Among the less-than-thrilled … my new co-blogger, Ms. Rybak. She of course is so much younger than me she can be forgiven for not remembering WWII. Hell, she’s such a pup she barely remembers Duran Duran.

Since I haven’t seen the next 12 hours I’ll reserve judgment on whether Burns goes anywhere new, anywhere no filmmaker before him has ever gone, and whether he creates an epiphanic moment whereby the human affinity for war is laid bare, Dick Cheney is dragged out behind the barn and peace petals blanket the planet.

But the Burns’ “style”, even the 14 and a half hours, he commits to these epics has the effect of a deep immersion class from the best professor on campus. You absorb his films. You LIVE in them, and the hours you spend with the rhythms and characters, especially the ground level characters he’s chosen here instead of generals and historians, provide insights and qualities “ordinary” documentarians struggle to capture, condense, condense again and and contextualize in an hour, or even more laughably, a 12-minute, “20/20” piece.

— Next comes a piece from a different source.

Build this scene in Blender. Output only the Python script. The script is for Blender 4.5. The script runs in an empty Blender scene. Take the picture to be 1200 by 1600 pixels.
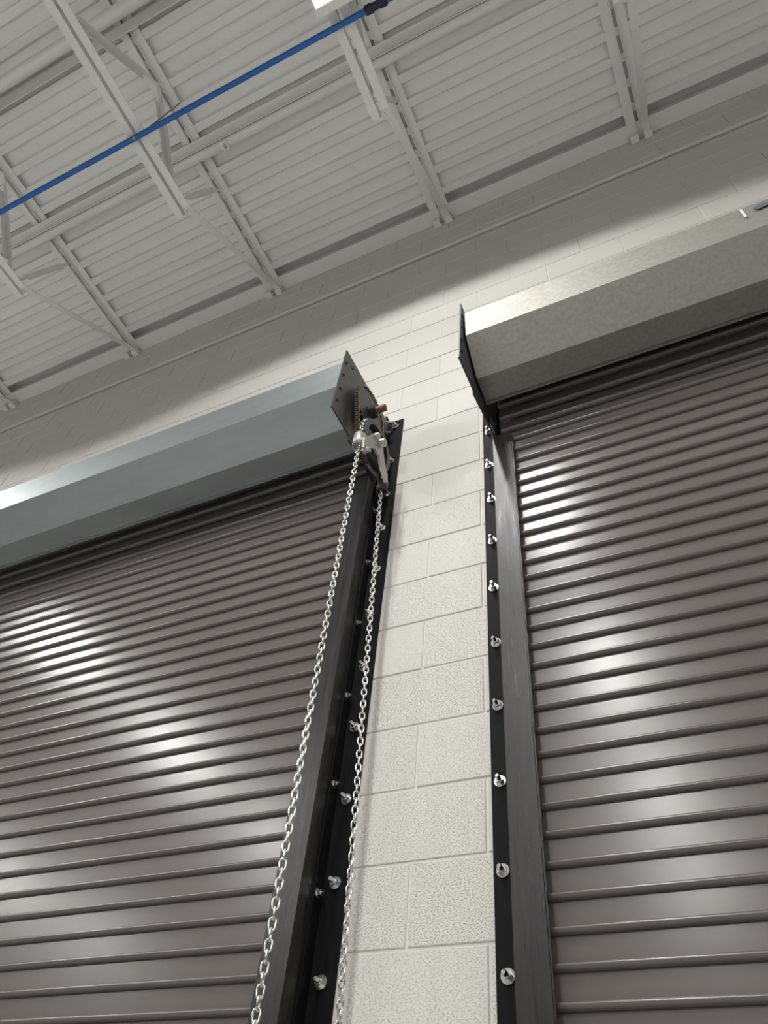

What amuses me first is the insistence on … speed … even from middle-aged book readers, who you’d think would know better and appreciate comprehensiveness. The vibe is: WE already know about Guadalcanal, the battle of Midway and MacArthur’s screw-ups. So come on! Chop chop. Let’s get to something new or at least get to the end … faster.

Burns has told every interviewer that he was inspired to make “The War” after reading a poll that showed a shockingly high percentage of American school children so ignorant of who fought who and why in WWII they believed the United States and Germany were allies against the Russians. (Holy shit.)

Knowing that those people soon become voting age adults capable of being swayed by cheap demagoguery, you may, if you’re Ken Burns, decide to devote a year and a half to re-telling an oft-told tale in a different way, (going light on the politicians and admirals). But the nigglers are arguing that this is exactly what the Burns “style” is failing to engage — the imagination and attention of teenagers and twenty-somethings who have no interest in the background noise about wars of their own generation, much less their grandparents’.

Burns has hinted he may take on the Vietnam War somewhere down the line. If the nigglers are upset that “The War” isn’t ideologically-driven enough, THAT adventure may be more provocative.

Alessandra Stanley’s review in The New York Times hits on the notion that the film is too tightly focused on America. Really? I mean, I understand the need to find something to niggle about under deadline pressure, but this is clearly a film about the American experience of WWII. (I’d love to see a similar film from a Russian or Japanese filmmaker with access to their archives.)

Even in the scene-setter opening I sense that Burns’ decision to speak from the perspective of GIs, flyers, sailors, nurses and relatives at home offers valuable illumination about how little the average soldier then (and probably now) cared about or followed (or even had access to) world events that drew him into the maw of war. Only the Jewish guy from Waterbury, CT. recalled having followed the ravings and fascism of Hitler with any particular interest before enlisting. Most other young men, as Minnesotan (and soon to be folk hero) Sam Hynes, says, were simply swept up into the current, often with a cartoonish notion of war and the promise of instant adulthood and an adventure far more interesting than anything they’d find at home.

If all the “war” nigglers are really complaining about the lack of direct relation to the disaster in Iraq, I think they might be guilty of being too short-sighted and literal-minded. I’m guessing that by the time “The War” wraps next weekend, viewers who don’t demand some kind of Michael Bay-meets-Michael Moore hybrid, will have had a remarkably fulfilling experience, even without learning anything new about naval strategies at Midway.